Mais voilà, le HC Ajoie et la Suisse sont désormais dans des compétitions trop grandes pour elles. Jusqu'à présent, les Ajoulots ont perdu 32 des 42 matchs de saison régulière. La concurrence est tout simplement trop forte. Les progrès ne sont possibles qu'au compte-gouttes. Les conditions économiques et géographiques, entre autres, font qu'il est presque impossible pour les hockeyeurs de Porrentruy de faire mieux qu'une dernière ou éventuellement avant-dernière place en National League.

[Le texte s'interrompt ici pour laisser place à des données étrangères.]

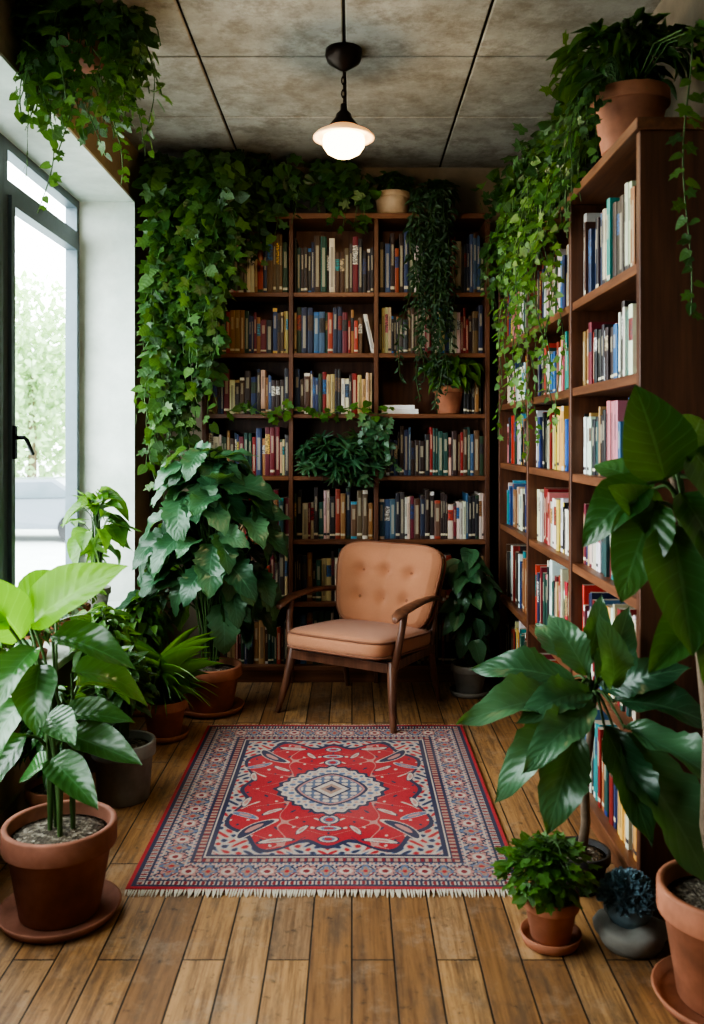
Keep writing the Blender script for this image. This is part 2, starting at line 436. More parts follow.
def m_books():
    t = NT('book_covers'); a = t.n('ShaderNodeAttribute', {'attribute_name': 'Col'})
    sp = t.n('ShaderNodeSeparateXYZ', i0=t.obj())
    cm = t.n('ShaderNodeCombineXYZ', i0=t.math('MULTIPLY', sp.outputs[0], 90), i1=t.math('MULTIPLY', sp.outputs[1], 90), i2=t.math('MULTIPLY', sp.outputs[2], 160)).outputs[0]
    nz = t.noise(cm, 1, 2)
    f = t.math('MULTIPLY', a.outputs['Alpha'], t.math('GREATER_THAN', nz, .5))
    col = t.mix(f, a.outputs['Color'], (.05, .04, .035))
    n2 = t.noise(t.obj(), 30, 3)
    col = t.mix(t.math('MULTIPLY', n2, .22), col, (.08, .06, .045))
    return t.fin(t.pr(col, .5))
bookM = m_books()
palA = [(.018, .018, .02), (.02, .03, .075), (.26, .018, .018), (.09, .045, .025), (.58, .45, .28), (.66, .58, .45), (.02, .08, .07), (.32, .15, .06), (.38, .06, .03), (.05, .04, .035), (.06, .13, .24), (.48, .33, .14), (.68, .63, .55), (.04, .02, .02), (.03, .07, .035), (.68, .62, .52), (.16, .09, .05), (.03, .03, .04), (.07, .06, .06), (.03, .05, .14), (.18, .02, .035), (.02, .02, .025)]
palB = palA + [(.75, .73, .67), (.78, .74, .65), (.7, .68, .65), (.04, .17, .42), (.58, .06, .04), (.08, .32, .44), (.72, .45, .12), (.65, .2, .24), (.02, .27, .28), (.8, .77, .72), (.03, .06, .22), (.75, .72, .64), (.7, .55, .10), (.78, .76, .72), (.03, .14, .35), (.5, .03, .05), (.74, .74, .72)]
def book(m, org, a, o, w, h, d, c, lean=0):
    """org = bottom corner on spine side; a = along shelf; o = outward (spine) direction."""
    cols = [-1, -.5, .5, 1]; bul = [0, .12, .12, 0]
    zs = [0, .07, .12, .45 + .15 * R.random(), .80 + .06 * R.random(), .92, 1]
    st = R.random(); c2 = R.choice(palB); lum = sum(c) / 3
    ink = (.65, .58, .42) if lum < .2 else (.06, .05, .06)
    P = []; F = []; C = []
    for z in zs:
        for k, cc in enumerate(cols):
            P.append(org + a * (w * (cc + 1) / 2 + lean * z * h) + o * (bul[k] * w * .6) + V(0, 0, z * h))
    for i in range(6):
        for k in range(3):
            q = i * 4 + k; F.append([q, q + 1, q + 5, q + 4]); cc = (*c, 0)
            if st < .35 and i in (1, 4) : cc = (*ink, 0) if i == 1 else (*c, 0)
            if st < .75 and k == 1 and i == 3: cc = (*[x * .45 + y * .55 for x, y in zip(ink, c)], 0)
            if .35 < st < .6 and i == 3: cc = (*c2, .7)
            if .6 < st < .75 and i in (0, 5): cc = (*c2, 0)
            if .75 < st and k == 1 and i in (2, 3): cc = (*[x * .5 + y * .5 for x, y in zip(ink, c)], 0)
            C.append(cc)
    n0 = len(P); bk = -o * d
    for z in (0, 1):
        for e in (0, 1): P.append(org + a * (w * e + lean * z * h) + bk + V(0, 0, z * h))
    col0 = [i * 4 for i in range(7)]; col1 = [i * 4 + 3 for i in range(7)]
    F.append(col0 + [n0 + 2, n0]); C.append((*c, 0))
    F.append(col1 + [n0 + 3, n0 + 1]); C.append((*c, 0))
    F.append([24, 25, 26, 27, n0 + 3, n0 + 2]); C.append((.5, .44, .34, 0))
    F.append([n0, n0 + 1, n0 + 3, n0 + 2]); C.append((*c, 0))
    m.add(P, F, mat=0, smooth=False, col=C)
def fill(m, s0, s1, org, a, o, z, H, pal, frac=1.0, wr=(.011, .034)):
    s = s0 + .003; end = s0 + (s1 - s0) * frac
    base_h = H * R.uniform(.70, .80); run = 0; c = R.choice(pal)
    while True:
        if run <= 0: run = R.choice([1, 1, 1, 1, 1, 2, 3]); c = R.choice(pal); hh = min(H * .93, base_h * R.uniform(.80, 1.16)); w0 = R.uniform(*wr)
        w = w0; run -= 1
        if s + w > end:
            w = end - s - .001
            if w < .008: break
        d = R.uniform(.15, .19)
        cc = tuple(min(1, max(0, x * R.uniform(.85, 1.15))) for x in c)
        book(m, org + a * s + V(0, 0, z + .0005) - o * R.uniform(.0, .014), a, o, w - .001, hh * R.uniform(.98, 1.02), d, cc)
        s += w + .0005
    if frac < 1 and s1 - s > .06:
        w = .022; hh = base_h; book(m, org + a * (s + .050) + V(0, 0, z), a, o, w, hh * .97, .16, R.choice(pal), lean=-.22)
m = MB()
for i in range(3):
    for k, z in enumerate(BZ):
        top = BZ[k + 1] - th if k + 1 < len(BZ) else BT
        x0, x1 = BX[i] + th / 2, BX[i + 1] - th / 2
        if (i, k) == (1, 3): continue
        fr = 1.0
        if (i, k) == (2, 4): x0 = .60; x1 = .70; 
        elif R.random() < .15: fr = .86
        fill(m, x0, x1, V(0, BF + .05, 0), V(1, 0, 0), V(0, -1, 0), z, top - z, palA, fr)
m.box((0.16, BF + .07, 1.441), (.36, BF + .2, 1.468), 0); m.box((0.17, BF + .075, 1.469), (.34, BF + .2, 1.49), 0)
m.obj('books', [bookM], True)
m = MB()
for i in range(3):
    for k, z in enumerate(RZ):
        top = RZ[k + 1] - t2 if k + 1 < len(RZ) else RT
        fill(m, RY[i] + t2, RY[i + 1] - t2 / 2, V(RXF + .035, 0, 0), V(0, 1, 0), V(-1, 0, 0), z, top - z, palB, 1.0, (.015, .042))
m.obj('books.001', [bookM], True)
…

La Nati, elle, est devenue le HC Ajoie du hockey sur glace européen lors de l'Euro Hockey Tour. C'est d'autant plus décevant que, dans de bonnes dispositions, elle est capable d'atteindre la finale des Mondiaux. Pour les hommes de Patrick Fischer, la concurrence n'est pas aussi écrasante que les adversaires d'Ajoie en National League. En fait, l'équipe de Suisse devrait être au moins l'Ambri ou le Davos de l'Euro Hockey Tour. Mais elle en est loin: 9 matchs, 9 défaites.
Après ces neuf premières journées (sur douze) de l'Euro Hockey Tour, le moment est venu de faire le bilan. Un constat s'impose: quand on perd neuf matchs d'affilée, c'est que quelque chose ne va plus.

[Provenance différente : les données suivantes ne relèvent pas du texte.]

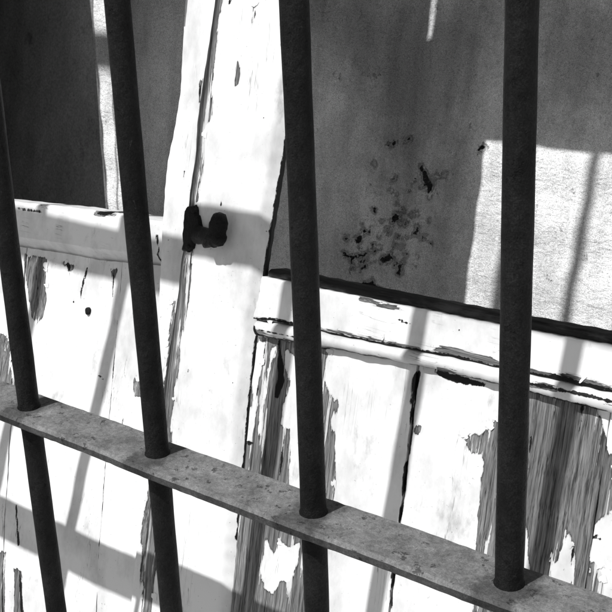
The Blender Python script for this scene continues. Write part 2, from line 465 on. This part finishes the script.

Lors de l'Euro Hockey Tour, la République tchèque, la Suède et la Finlande font des expérimentations et ne se présentent ainsi pas avec les meilleures formations possibles. Ces équipes savent choisir les matchs où elles se donnent à fond. Le sélectionneur suisse, Patrick Fischer, ne peut pas non plus toujours monter le meilleur groupe. Mais il devrait être capable de construire un contingent assez solide pour ne pas perdre neuf fois de suite.
Les Tchèques, les Finlandais et les Suédois ont développé une culture de la performance pendant des décennies et ont remporté des titres et des médailles. Les matchs internationaux en cours de saison n'ont plus la même importance pour eux que pour les Suisses, qui ont tenté en vain pendant des années d'intégrer l'Euro Hockey Tour. Maintenant, ces derniers y participent enfin. Ils devraient donc être les plus motivés, les plus mordants, les plus ambitieux dans cette compétition. Mais ils le sont de moins en moins. La saison dernière, les Helvètes avaient au moins gagné deux des neuf premiers duels.

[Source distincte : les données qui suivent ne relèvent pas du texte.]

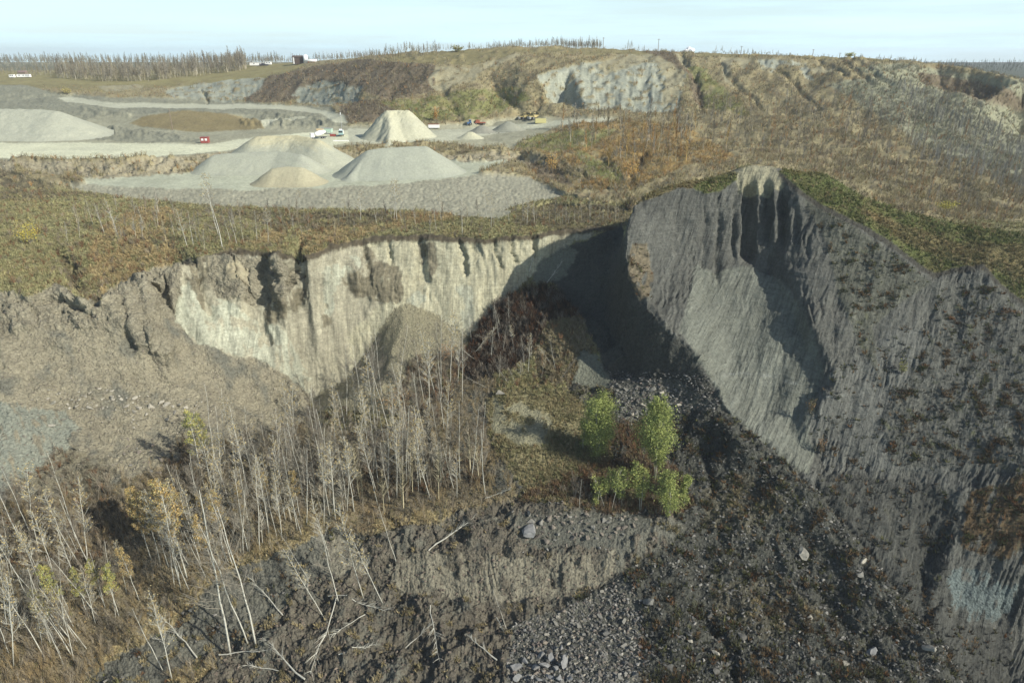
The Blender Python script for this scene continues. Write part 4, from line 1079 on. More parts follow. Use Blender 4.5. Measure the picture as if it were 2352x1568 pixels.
def twig_proto(nb, w, h, spread, seed, forks=2):
    r = np.random.default_rng(seed); V = []; F = []; S = []
    def blade(p, q, w_, sh):
        d = np.array(q) - np.array(p); n = np.cross(d, r.normal(size=3)); n = n / (np.linalg.norm(n) + 1e-9) * w_ / 2
        k = len(V); V.extend([tuple(p - n), tuple(p + n), tuple(q)]); F.append((k, k + 1, k + 2)); S.extend([sh] * 3)
    for b in range(nb):
        a = r.uniform(0, 2 * math.pi); lean = spread * r.uniform(.1, 1)
        p = np.array((r.normal(0, .05), r.normal(0, .05), -.1)); q = p + np.array((lean * math.cos(a), lean * math.sin(a), h * r.uniform(.6, 1)))
        sh = r.uniform(.7, 1.2); blade(p, q, w, sh)
        for k in range(forks):
            t = r.uniform(.35, .85); m = p + (q - p) * t
            e = m + np.array((r.normal(0, .22) * spread, r.normal(0, .22) * spread, h * r.uniform(.12, .35)))
            blade(m, e, w * .7, sh * r.uniform(.9, 1.2))
    return np.array(V), np.array(F), np.array(S)

M_GRASS = material('dry_grass', attr=True, rough=1.0, spec=.05)
M_TWIG = material('bare_twigs', attr=True, rough=1.0, spec=.05)
colr = col.reshape(-1, 3)
def veg(name, protos, kinds, n, sizes, mult, tints, mat, label, ylim=(0, BIG), tintp=.35, weight=None, zs=(.8, 1.3)):
    sel, pos = pick(kinds, n, weight, ylim)
    m = len(sel)
    sc_ = rng.uniform(*sizes, m)
    cc = colr[sel] * rng.uniform(mult[0], mult[1], (m, 1))
    tn = np.array(tints); hu = fbm(pos[:, 0] / 6, pos[:, 1] / 8, 3, 131)
    ti = tn[np.clip((np.abs(hu) * 3.2 * len(tn) + rng.uniform(0, .9, m)).astype(int), 0, len(tn) - 1)]
    k = rng.random(m)[:, None] < tintp
    cc = np.where(k, ti * rng.uniform(.75, 1.25, (m, 1)), cc)
    o = scatter_mesh(name, protos, pos, sc_, rng.uniform(0, 6.28, m), cc, mat, tilt=rng.normal(0, .18, (m, 2)), zs=rng.uniform(*zs, m))
    return tag(o, label, 'vegetation', kind='stuff')

tufts = [tuft_proto(8, .16, .55, .38, i) for i in range(5)]
clump = fbm(x / 5, y / 7, 4, 133)
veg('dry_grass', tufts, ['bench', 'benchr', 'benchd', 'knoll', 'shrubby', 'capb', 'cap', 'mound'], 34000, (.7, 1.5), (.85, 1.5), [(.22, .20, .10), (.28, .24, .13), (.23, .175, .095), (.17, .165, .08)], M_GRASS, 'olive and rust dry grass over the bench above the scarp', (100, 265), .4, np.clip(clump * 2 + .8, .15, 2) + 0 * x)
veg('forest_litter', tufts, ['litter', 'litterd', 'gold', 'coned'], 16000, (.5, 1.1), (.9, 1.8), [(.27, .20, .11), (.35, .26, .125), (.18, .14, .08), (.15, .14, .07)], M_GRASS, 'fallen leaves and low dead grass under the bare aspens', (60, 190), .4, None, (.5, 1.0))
twigs = [twig_proto(9, .10, 1.5, .8, 20 + i) for i in range(6)]
hw = np.clip(fbm(x / 16, y / 22, 4, 137) * 2 + .8, .05, 2)
tall = [twig_proto(7, .05, 3.6, .9, 70 + i, 5) for i in range(6)]
veg('undergrowth', tall, ['litter', 'litterd', 'coned', 'gold'], 3000, (.45, 1.15), (.8, 1.3), [(.24, .205, .15), (.20, .17, .125), (.27, .235, .175), (.25, .19, .10)], M_TWIG, 'leafless grey saplings and brush between the aspens', (70, 190), .85)
veg('tangle', tall, ['brush', 'coned', 'shrubby'], 500, (.5, 1.1), (.6, 1.3), [(.20, .125, .07), (.16, .12, .085), (.24, .21, .16), (.13, .08, .05)], M_TWIG, 'rusty tangle of broken brush below the shadowed chute', (100, 205), .85)
veg('tan_clumps', tufts, ['dsoil', 'debrisb', 'gface'], 3000, (.6, 1.3), (1.0, 1.6), [(.27, .22, .12), (.22, .19, .10), (.30, .25, .14)], M_GRASS, 'tan grass clods riding on the churned brown debris', (60, 130), .85, np.clip(fbm(x / 2.6, y / 2.6, 3, 139) * 5 - 1.4, 0, 3))
veg('hillside_shrubs', twigs, ['hill', 'hilldark', 'hillor', 'hillgrn', 'hillgrey'], 32000, (.55, 1.5), (.85, 1.45), [(.21, .175, .12), (.27, .225, .155), (.33, .20, .085), (.19, .18, .085), (.28, .255, .19)], M_TWIG, 'brown and rust brush covering the far hillside', (230, 700), .38, hw)
veg('bench_brush', twigs, ['bench', 'benchd', 'benchr', 'shrubby', 'coned', 'litterd', 'mound', 'clod'], 5200, (.6, 1.3), (.8, 1.5), [(.18, .15, .105), (.23, .195, .14), (.2, .12, .065)], M_TWIG, 'leafless grey brown brush on the bench and slide floor', (90, 265), .5, np.clip(-clump * 2 + .4, .05, 2))
veg('slump_brush', twigs, ['brush'], 1500, (.8, 2.0), (.5, 1.3), [(.06, .045, .033), (.10, .055, .032), (.16, .14, .11)], M_TWIG, 'dark uprooted brush in the slump below the chute', (90, 265), .6)
rt = [tuft_proto(10, .14, .5, .5, 50 + i) for i in range(4)]
sw = np.clip(fbm(gx / 2.8 + 13 * .9, gy / 4.0 + 31 * .135 * 100, 4, 95, .55) * 4 - .6, 0, 1) + .02
sw = sw * np.where(np.isin(zone, [KEYS.index('fan'), KEYS.index('shaleb')]), .25, 1)
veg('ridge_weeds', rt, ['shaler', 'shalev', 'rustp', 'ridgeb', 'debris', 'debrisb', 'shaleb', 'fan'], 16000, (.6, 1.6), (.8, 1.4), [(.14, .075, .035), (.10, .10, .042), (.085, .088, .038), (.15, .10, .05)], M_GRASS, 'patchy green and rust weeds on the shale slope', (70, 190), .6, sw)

# ------------------------------------------------------------------ rocks
M_ROCK = material('broken_rock', attr=True, rough=.9, noise=.22, nscale=2.2, bump=.05, bscale=5.0, spec=.2)
def rock_proto(seed, flat=.7, sub=1):
    import bmesh
    r = np.random.default_rng(seed)
    bm = bmesh.new()
    bmesh.ops.create_icosphere(bm, subdivisions=sub + 1, radius=.5)
    V = np.array([v.co for v in bm.verts]); F = np.array([[v.index for v in f.verts] for f in bm.faces]); bm.free()
    for k in range(13):            # plane cuts give angular faces
        n = r.normal(size=3); n /= np.linalg.norm(n); d_ = r.uniform(.14, .34)
        over = V @ n - d_
        V = V - np.clip(over, 0, None)[:, None] * n[None]
    V = V * np.array([r.uniform(.95, 1.5), r.uniform(.75, 1.1), flat * r.uniform(.7, 1.1)])
    V += r.normal(0, .012, V.shape)
    return V, F, np.ones(len(V))
small_rocks = [rock_proto(200 + i, .75, 0) for i in range(8)]
def rubble(name, kinds, n, sizes, cols_, label, poly=None, ylim=(0, BIG), pw=2.2):
    sel, pos = pick(kinds, n if poly is None else n * 3, None, ylim)
    if poly is not None:
        k = inpoly(pxd.ravel()[sel], pyd.ravel()[sel], poly); sel = sel[k][:n]; pos = pos[k][:n]
    m = len(sel)
    sc_ = sizes[0] + (sizes[1] - sizes[0]) * rng.random(m) ** pw
    base = np.array(cols_)[rng.integers(0, len(cols_), m)] * rng.uniform(.75, 1.25, (m, 1))
    pos[:, 2] += sc_ * .12
    return pos, sc_, base
GREY = [(.16, .155, .135), (.20, .19, .165), (.12, .118, .105), (.24, .23, .20), (.15, .125, .105)]
PALE = [(.30, .28, .225), (.36, .34, .28), (.25, .225, .175)]
BRN = [(.165, .142, .11), (.20, .175, .138), (.13, .112, .09), (.19, .17, .14)]
DARK = [(.10, .098, .088), (.13, .126, .11), (.075, .073, .066)]
jobs = [
 (['rubble'], 3000, (.3, 1.2), GREY + PALE[2:] + DARK, [(1150, 1300), (1560, 1250), (1500, 1600), (1140, 1600)], (60, 116)),
 (['rubble', 'dsoil', 'debris'], 1600, (.3, 1.2), BRN + GREY, [(1180, 1170), (1500, 1170), (1520, 1270), (1180, 1280)], (60, 130)),
 (['rubble', 'chute'], 1500, (.35, 1.3), GREY + DARK, [(1390, 850), (1660, 860), (1660, 970), (1400, 990)], (100, 180)),
 (['debris', 'debrisb'], 6500, (.25, 1.15), DARK + GREY[:3], None, (60, 160)),
 (['dsoil', 'face'], 3200, (.25, 1.0), [(.12, .098, .075), (.16, .13, .10), (.085, .07, .056)], None, (60, 130)),
 (['talus', 'slump', 'clod', 'greygr'], 4500, (.15, .7), BRN + PALE[2:], None, (80, 190)),
 (['talus'], 500, (.4, 1.0), PALE, [(100, 890), (500, 920), (480, 1000), (120, 960)], (100, 180)),
 (['talus', 'litter', 'clod'], 700, (.25, .8), BRN, [(250, 1000), (430, 1040), (420, 1110), (260, 1120)], (90, 160)),
 (['cut'], 900, (.3, 1.1), BRN + PALE, None, (230, 360)),
 (['cone', 'grtalus', 'coned'], 900, (.15, .4), BRN, None, (120, 215)),
 (['quarry', 'sand', 'hill', 'qdark'], 520, (.5, 1.5), PALE, [(940, 275), (1050, 280), (1050, 294), (940, 298)], (300, 500)),
 (['quarry', 'hillgrn', 'sand', 'road', 'hill', 'cut', 'hillor'], 520, (.6, 1.6), PALE, [(1070, 304), (1195, 286), (1195, 298), (1130, 318), (1066, 322)], (280, 460)),
]
pp, ss, cc_ = [], [], []
for kinds, n, sz, cl, poly, yl in jobs:
    a, b, c = rubble('rubble', kinds, n, sz, cl, '', poly, yl)
    pp.append(a); ss.append(b); cc_.append(c)
pp = np.concatenate(pp); ss = np.concatenate(ss); cc_ = np.concatenate(cc_)
o = scatter_mesh('rubble', small_rocks, pp, ss, rng.uniform(0, 6.28, len(pp)), cc_, M_ROCK, tilt=rng.normal(0, .25, (len(pp), 2)))
tag(o, 'loose broken stone strewn over the slide debris and talus', 'rubble', kind='stuff')
big_rocks = [rock_proto(300 + i, .62, 1) for i in range(7)]
ROCKM = {}
def rock_mesh(i, tone):
    if (i, tone) not in ROCKM:
        V, F, S = big_rocks[i]
        pal = {'grey': (.165, .16, .138), 'brown': (.175, .152, .122), 'pale': (.30, .28, .225), 'dark': (.095, .092, .08), 'slab': (.20, .20, .19)}[tone]
        me = bpy.data.meshes.new('boulder')
        me.from_pydata([tuple(v) for v in V], [], [tuple(f) for f in F])
        at_ = me.color_attributes.new('Col', 'FLOAT_COLOR', 'POINT')
        at_.data.foreach_set('color', np.concatenate([np.tile(np.array(pal), (len(V), 1)), np.ones((len(V), 1))], 1).astype(np.float32).ravel())
        me.materials.append(M_ROCK); ROCKM[(i, tone)] = me
    return ROCKM[(i, tone)]
def boulder(px_, py_, size, tone, label, group, sink=.12, flat=1.0):
    size *= 1.45 if group else 1.15
    p = at(px_, py_)
    o = bpy.data.objects.new('boulder', rock_mesh(random.randrange(7), tone)); COL.objects.link(o)
    o.location = (p.x, p.y, p.z + size * (.30 - sink)); o.scale = (size * random.uniform(.85, 1.2), size * random.uniform(.8, 1.1), size * random.uniform(.75, 1.15) * flat)
    o.rotation_euler = (random.uniform(-.5, .5), random.uniform(-.5, .5), random.uniform(0, 6.28))
    return tag(o, label, 'boulder', group)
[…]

Chacune de ces neuf défaites dans la compétition cette année a une raison: une mauvaise passe, une erreur de position ou un gardien inattentif. Plus grave: il y a aussi eu parfois des défaites dramatiques, sans gloire, voire honteuses, comme celles de samedi contre la Suède (2-5) et dimanche face à la République tchèque (3-5).
Les Suisses ne sont certes pas favoris contre les Tchèques, Finlandais et Suédois. Mais les défaites ne doivent pas devenir une habitude. Car, justement, perdre peut devenir une habitude qui contribue à provoquer des revers dans les moments décisifs. Tout comme gagner devient une habitude qui aide à surmonter les situations difficiles.
Les résultats décevants voire misérables lors de cet Euro Hockey Tour nuisent à la culture de la performance. Les trois dernières défaites en quart de finale du Championnat du monde (deux fois contre l'Allemagne et une fois face aux Etats-Unis) étaient évitables.
Tous les matchs de l'Euro Hockey Tour sont retransmis par la télévision publique. De quoi écorner l'image de l'équipe. Mais bien plus grave: trop de défaites nuisent à l'autorité et à la crédibilité de l'entraîneur national, Patrick Fischer. A plus forte raison lorsqu'elles deviennent une habitude, comme cette saison.
Il n'y a, malgré tout, pas encore de raison de jeter le bébé avec l'eau du bain et de poser la question de l'avenir à court terme du sélectionneur. Mais si la Nati devait à nouveau échouer en quart de finale des Mondiaux de Prague en mai, de la même manière qu'en 2021, 2022 et 2023, alors la série de défaites dans cet Euro Hockey Tour devra également être prise en compte dans l'analyse finale.
Avec le risque que les râleurs, les polémistes, les nostalgiques et les romantiques ne soient pas les seuls à se demander si le directeur sportif, Lars Weibel, et le coach, Patrick Fischer, sont les hommes qu'il faut pour le Championnat du monde 2026 à domicile (Zurich et Fribourg).
Avant l'édition 1998, Simon Schenk, davantage populaire que Patrick Fischer aujourd'hui, avait été limogé alors que son contrat était en cours et remplacé par Ralph Krueger. La Suisse avait atteint de manière sensationnelle les demi-finales des Mondiaux.